(Dataset items)
--- begin ---

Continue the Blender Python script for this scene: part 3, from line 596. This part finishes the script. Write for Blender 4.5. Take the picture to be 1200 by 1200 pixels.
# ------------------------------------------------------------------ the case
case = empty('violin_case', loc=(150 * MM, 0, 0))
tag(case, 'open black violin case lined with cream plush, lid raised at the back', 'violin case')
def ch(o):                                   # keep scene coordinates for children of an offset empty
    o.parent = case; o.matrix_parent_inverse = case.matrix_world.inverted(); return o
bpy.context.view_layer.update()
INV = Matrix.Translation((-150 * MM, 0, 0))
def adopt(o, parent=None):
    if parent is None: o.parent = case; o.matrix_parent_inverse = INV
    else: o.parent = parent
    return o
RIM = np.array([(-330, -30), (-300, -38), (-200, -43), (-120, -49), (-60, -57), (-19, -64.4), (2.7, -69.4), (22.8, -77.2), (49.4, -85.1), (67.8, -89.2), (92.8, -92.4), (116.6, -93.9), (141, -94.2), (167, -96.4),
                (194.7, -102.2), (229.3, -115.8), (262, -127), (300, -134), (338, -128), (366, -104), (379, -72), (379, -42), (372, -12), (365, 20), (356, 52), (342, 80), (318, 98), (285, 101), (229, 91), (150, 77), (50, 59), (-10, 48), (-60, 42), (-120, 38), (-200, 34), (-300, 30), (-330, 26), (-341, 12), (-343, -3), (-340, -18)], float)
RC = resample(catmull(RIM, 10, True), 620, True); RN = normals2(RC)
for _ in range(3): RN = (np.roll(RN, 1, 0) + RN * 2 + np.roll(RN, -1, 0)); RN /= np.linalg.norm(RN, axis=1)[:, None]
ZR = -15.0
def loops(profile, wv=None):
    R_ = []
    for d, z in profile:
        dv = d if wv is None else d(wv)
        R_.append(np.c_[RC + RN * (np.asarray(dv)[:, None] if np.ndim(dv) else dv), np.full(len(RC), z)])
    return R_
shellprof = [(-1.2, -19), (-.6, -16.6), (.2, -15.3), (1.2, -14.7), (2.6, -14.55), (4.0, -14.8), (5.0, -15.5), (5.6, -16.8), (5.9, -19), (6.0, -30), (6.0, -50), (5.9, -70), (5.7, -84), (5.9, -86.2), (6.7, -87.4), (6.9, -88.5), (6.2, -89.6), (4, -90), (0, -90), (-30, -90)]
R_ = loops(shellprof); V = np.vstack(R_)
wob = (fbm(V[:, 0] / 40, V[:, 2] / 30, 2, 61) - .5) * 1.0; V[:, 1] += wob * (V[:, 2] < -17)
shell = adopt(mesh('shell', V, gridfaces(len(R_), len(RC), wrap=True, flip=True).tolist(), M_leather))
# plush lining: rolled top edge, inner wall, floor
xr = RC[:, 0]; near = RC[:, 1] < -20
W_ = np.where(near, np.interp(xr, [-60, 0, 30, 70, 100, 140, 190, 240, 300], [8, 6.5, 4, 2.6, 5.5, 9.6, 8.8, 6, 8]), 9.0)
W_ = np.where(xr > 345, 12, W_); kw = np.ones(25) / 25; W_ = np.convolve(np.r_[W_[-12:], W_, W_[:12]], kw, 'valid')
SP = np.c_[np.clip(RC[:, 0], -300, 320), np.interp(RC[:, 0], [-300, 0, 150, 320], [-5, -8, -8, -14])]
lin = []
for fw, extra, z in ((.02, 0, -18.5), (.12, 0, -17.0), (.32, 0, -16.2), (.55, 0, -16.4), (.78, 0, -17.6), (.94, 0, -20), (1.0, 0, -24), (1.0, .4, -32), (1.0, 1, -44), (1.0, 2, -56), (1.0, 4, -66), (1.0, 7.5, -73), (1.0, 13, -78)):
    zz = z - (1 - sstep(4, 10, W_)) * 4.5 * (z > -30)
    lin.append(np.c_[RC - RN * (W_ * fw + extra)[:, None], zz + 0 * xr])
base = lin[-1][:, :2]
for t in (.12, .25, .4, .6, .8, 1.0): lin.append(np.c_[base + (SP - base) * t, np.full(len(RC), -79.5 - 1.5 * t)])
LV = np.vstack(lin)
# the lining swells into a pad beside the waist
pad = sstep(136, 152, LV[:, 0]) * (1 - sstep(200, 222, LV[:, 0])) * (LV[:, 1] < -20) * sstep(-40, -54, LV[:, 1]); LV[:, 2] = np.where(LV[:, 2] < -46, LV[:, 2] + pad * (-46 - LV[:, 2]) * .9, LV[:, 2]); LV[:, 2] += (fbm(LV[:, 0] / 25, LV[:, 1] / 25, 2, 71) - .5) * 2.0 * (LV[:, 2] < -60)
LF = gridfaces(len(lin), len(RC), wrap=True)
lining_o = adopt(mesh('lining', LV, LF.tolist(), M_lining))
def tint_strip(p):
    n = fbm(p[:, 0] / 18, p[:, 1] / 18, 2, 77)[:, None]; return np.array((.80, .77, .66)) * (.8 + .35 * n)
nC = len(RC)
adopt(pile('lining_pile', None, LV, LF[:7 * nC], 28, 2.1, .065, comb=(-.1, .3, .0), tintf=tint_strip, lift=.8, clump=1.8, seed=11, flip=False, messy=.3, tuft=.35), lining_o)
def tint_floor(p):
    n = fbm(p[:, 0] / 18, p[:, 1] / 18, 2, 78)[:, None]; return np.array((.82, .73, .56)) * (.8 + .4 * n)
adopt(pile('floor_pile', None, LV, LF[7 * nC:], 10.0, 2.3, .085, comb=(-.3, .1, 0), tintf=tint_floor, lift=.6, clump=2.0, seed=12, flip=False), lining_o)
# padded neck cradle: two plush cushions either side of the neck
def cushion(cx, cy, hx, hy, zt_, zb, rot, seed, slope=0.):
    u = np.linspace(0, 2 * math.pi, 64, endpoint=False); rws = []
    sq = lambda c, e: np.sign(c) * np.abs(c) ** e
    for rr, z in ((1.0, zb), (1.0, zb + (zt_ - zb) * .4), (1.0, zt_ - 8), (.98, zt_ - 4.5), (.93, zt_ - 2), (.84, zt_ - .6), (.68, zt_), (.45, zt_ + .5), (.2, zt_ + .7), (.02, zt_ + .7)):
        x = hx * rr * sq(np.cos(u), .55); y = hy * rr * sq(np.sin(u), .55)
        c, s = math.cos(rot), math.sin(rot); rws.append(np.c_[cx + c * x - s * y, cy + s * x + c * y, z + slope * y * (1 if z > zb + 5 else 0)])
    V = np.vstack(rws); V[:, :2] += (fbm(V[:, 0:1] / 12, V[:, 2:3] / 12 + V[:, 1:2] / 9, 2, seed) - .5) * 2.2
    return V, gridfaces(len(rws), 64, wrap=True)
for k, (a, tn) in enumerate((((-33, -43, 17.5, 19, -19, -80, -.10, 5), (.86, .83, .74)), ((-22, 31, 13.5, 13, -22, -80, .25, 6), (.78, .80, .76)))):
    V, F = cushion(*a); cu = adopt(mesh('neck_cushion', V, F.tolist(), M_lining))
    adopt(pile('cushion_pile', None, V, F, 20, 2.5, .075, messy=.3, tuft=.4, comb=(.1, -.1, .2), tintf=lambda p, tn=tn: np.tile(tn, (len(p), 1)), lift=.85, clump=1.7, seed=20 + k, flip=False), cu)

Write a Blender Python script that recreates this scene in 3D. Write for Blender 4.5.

--- end ---

◆ Exercise:
Output the data above exactly, please, line for line.

◆ Written reply:
Continue the Blender Python script for this scene: part 3, from line 596. This part finishes the script. Write for Blender 4.5. Take the picture to be 1200 by 1200 pixels.
# ------------------------------------------------------------------ the case
case = empty('violin_case', loc=(150 * MM, 0, 0))
tag(case, 'open black violin case lined with cream plush, lid raised at the back', 'violin case')
def ch(o):                                   # keep scene coordinates for children of an offset empty
    o.parent = case; o.matrix_parent_inverse = case.matrix_world.inverted(); return o
bpy.context.view_layer.update()
INV = Matrix.Translation((-150 * MM, 0, 0))
def adopt(o, parent=None):
    if parent is None: o.parent = case; o.matrix_parent_inverse = INV
    else: o.parent = parent
    return o
RIM = np.array([(-330, -30), (-300, -38), (-200, -43), (-120, -49), (-60, -57), (-19, -64.4), (2.7, -69.4), (22.8, -77.2), (49.4, -85.1), (67.8, -89.2), (92.8, -92.4), (116.6, -93.9), (141, -94.2), (167, -96.4),
                (194.7, -102.2), (229.3, -115.8), (262, -127), (300, -134), (338, -128), (366, -104), (379, -72), (379, -42), (372, -12), (365, 20), (356, 52), (342, 80), (318, 98), (285, 101), (229, 91), (150, 77), (50, 59), (-10, 48), (-60, 42), (-120, 38), (-200, 34), (-300, 30), (-330, 26), (-341, 12), (-343, -3), (-340, -18)], float)
RC = resample(catmull(RIM, 10, True), 620, True); RN = normals2(RC)
for _ in range(3): RN = (np.roll(RN, 1, 0) + RN * 2 + np.roll(RN, -1, 0)); RN /= np.linalg.norm(RN, axis=1)[:, None]
ZR = -15.0
def loops(profile, wv=None):
    R_ = []
    for d, z in profile:
        dv = d if wv is None else d(wv)
        R_.append(np.c_[RC + RN * (np.asarray(dv)[:, None] if np.ndim(dv) else dv), np.full(len(RC), z)])
    return R_
shellprof = [(-1.2, -19), (-.6, -16.6), (.2, -15.3), (1.2, -14.7), (2.6, -14.55), (4.0, -14.8), (5.0, -15.5), (5.6, -16.8), (5.9, -19), (6.0, -30), (6.0, -50), (5.9, -70), (5.7, -84), (5.9, -86.2), (6.7, -87.4), (6.9, -88.5), (6.2, -89.6), (4, -90), (0, -90), (-30, -90)]
R_ = loops(shellprof); V = np.vstack(R_)
wob = (fbm(V[:, 0] / 40, V[:, 2] / 30, 2, 61) - .5) * 1.0; V[:, 1] += wob * (V[:, 2] < -17)
shell = adopt(mesh('shell', V, gridfaces(len(R_), len(RC), wrap=True, flip=True).tolist(), M_leather))
# plush lining: rolled top edge, inner wall, floor
xr = RC[:, 0]; near = RC[:, 1] < -20
W_ = np.where(near, np.interp(xr, [-60, 0, 30, 70, 100, 140, 190, 240, 300], [8, 6.5, 4, 2.6, 5.5, 9.6, 8.8, 6, 8]), 9.0)
W_ = np.where(xr > 345, 12, W_); kw = np.ones(25) / 25; W_ = np.convolve(np.r_[W_[-12:], W_, W_[:12]], kw, 'valid')
SP = np.c_[np.clip(RC[:, 0], -300, 320), np.interp(RC[:, 0], [-300, 0, 150, 320], [-5, -8, -8, -14])]
lin = []
for fw, extra, z in ((.02, 0, -18.5), (.12, 0, -17.0), (.32, 0, -16.2), (.55, 0, -16.4), (.78, 0, -17.6), (.94, 0, -20), (1.0, 0, -24), (1.0, .4, -32), (1.0, 1, -44), (1.0, 2, -56), (1.0, 4, -66), (1.0, 7.5, -73), (1.0, 13, -78)):
    zz = z - (1 - sstep(4, 10, W_)) * 4.5 * (z > -30)
    lin.append(np.c_[RC - RN * (W_ * fw + extra)[:, None], zz + 0 * xr])
base = lin[-1][:, :2]
for t in (.12, .25, .4, .6, .8, 1.0): lin.append(np.c_[base + (SP - base) * t, np.full(len(RC), -79.5 - 1.5 * t)])
LV = np.vstack(lin)
# the lining swells into a pad beside the waist
pad = sstep(136, 152, LV[:, 0]) * (1 - sstep(200, 222, LV[:, 0])) * (LV[:, 1] < -20) * sstep(-40, -54, LV[:, 1]); LV[:, 2] = np.where(LV[:, 2] < -46, LV[:, 2] + pad * (-46 - LV[:, 2]) * .9, LV[:, 2]); LV[:, 2] += (fbm(LV[:, 0] / 25, LV[:, 1] / 25, 2, 71) - .5) * 2.0 * (LV[:, 2] < -60)
LF = gridfaces(len(lin), len(RC), wrap=True)
lining_o = adopt(mesh('lining', LV, LF.tolist(), M_lining))
def tint_strip(p):
    n = fbm(p[:, 0] / 18, p[:, 1] / 18, 2, 77)[:, None]; return np.array((.80, .77, .66)) * (.8 + .35 * n)
nC = len(RC)
adopt(pile('lining_pile', None, LV, LF[:7 * nC], 28, 2.1, .065, comb=(-.1, .3, .0), tintf=tint_strip, lift=.8, clump=1.8, seed=11, flip=False, messy=.3, tuft=.35), lining_o)
def tint_floor(p):
    n = fbm(p[:, 0] / 18, p[:, 1] / 18, 2, 78)[:, None]; return np.array((.82, .73, .56)) * (.8 + .4 * n)
adopt(pile('floor_pile', None, LV, LF[7 * nC:], 10.0, 2.3, .085, comb=(-.3, .1, 0), tintf=tint_floor, lift=.6, clump=2.0, seed=12, flip=False), lining_o)
# padded neck cradle: two plush cushions either side of the neck
def cushion(cx, cy, hx, hy, zt_, zb, rot, seed, slope=0.):
    u = np.linspace(0, 2 * math.pi, 64, endpoint=False); rws = []
    sq = lambda c, e: np.sign(c) * np.abs(c) ** e
    for rr, z in ((1.0, zb), (1.0, zb + (zt_ - zb) * .4), (1.0, zt_ - 8), (.98, zt_ - 4.5), (.93, zt_ - 2), (.84, zt_ - .6), (.68, zt_), (.45, zt_ + .5), (.2, zt_ + .7), (.02, zt_ + .7)):
        x = hx * rr * sq(np.cos(u), .55); y = hy * rr * sq(np.sin(u), .55)
        c, s = math.cos(rot), math.sin(rot); rws.append(np.c_[cx + c * x - s * y, cy + s * x + c * y, z + slope * y * (1 if z > zb + 5 else 0)])
    V = np.vstack(rws); V[:, :2] += (fbm(V[:, 0:1] / 12, V[:, 2:3] / 12 + V[:, 1:2] / 9, 2, seed) - .5) * 2.2
    return V, gridfaces(len(rws), 64, wrap=True)
for k, (a, tn) in enumerate((((-33, -43, 17.5, 19, -19, -80, -.10, 5), (.86, .83, .74)), ((-22, 31, 13.5, 13, -22, -80, .25, 6), (.78, .80, .76)))):
    V, F = cushion(*a); cu = adopt(mesh('neck_cushion', V, F.tolist(), M_lining))
    adopt(pile('cushion_pile', None, V, F, 20, 2.5, .075, messy=.3, tuft=.4, comb=(.1, -.1, .2), tintf=lambda p, tn=tn: np.tile(tn, (len(p), 1)), lift=.85, clump=1.7, seed=20 + k, flip=False), cu)

Write a Blender Python script that recreates this scene in 3D. Write for Blender 4.5.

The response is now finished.